Jürgen Welz
jwelz at hotmail.com
Wed Dec 7 11:11:15 CST 2005
Same kinds of problem sending data to Excel here too. Job numbers have a 2 digit year (will they never learn...) an office city character and then a 3 digit sequential number. A 2005 Vancouver job number might be 05V123 and presents no problem. Excel converts Edmonton jobs to an exponential number. I can explictly define the field format in a template file and use automation to always write to that template file or set the cell format on the fly, also with automation.

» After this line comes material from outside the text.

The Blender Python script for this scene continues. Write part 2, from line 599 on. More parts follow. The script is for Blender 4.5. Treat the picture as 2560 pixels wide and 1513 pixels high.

The 2003 version of Excel places a distracting green triangle at the upper left of the cell to flag the fact that you've messed up the formatting of the cell, then, if the cell is selected you get a little 'tool tip' with an exclamation mark which on mouse over gives a further tool tip telling you that you're an idiot and the cell contains text and a context sensitive drop down menu inviting users to completely mess up the text. I guess I'd better figure out how to use automation to tell it to 'Ignore the Error' because users are invited to fix this number formatted at text, or at least password protect the column. Give me Excel 97 back please. Ciao Jürgen Welz Edmonton, Alberta jwelz at hotmail.com >From: "Jim Dettman" <jimdettman at earthlink.net> > >John, > > I've had problems the other way to. Had a text field in Access with a >store number in it. One record had > >'01010' > >another > > '1010' > > Two different stores (customer's data; so don't ask<g>) Upon export, >Excel >would ignore the text data type and treat the column as a number. As a >result, the first record would end up with the leading 0 removed. Thus I'd >end up with two records with 1010 > > You really need to watch what you do with Excel when you import/export. > >Jim.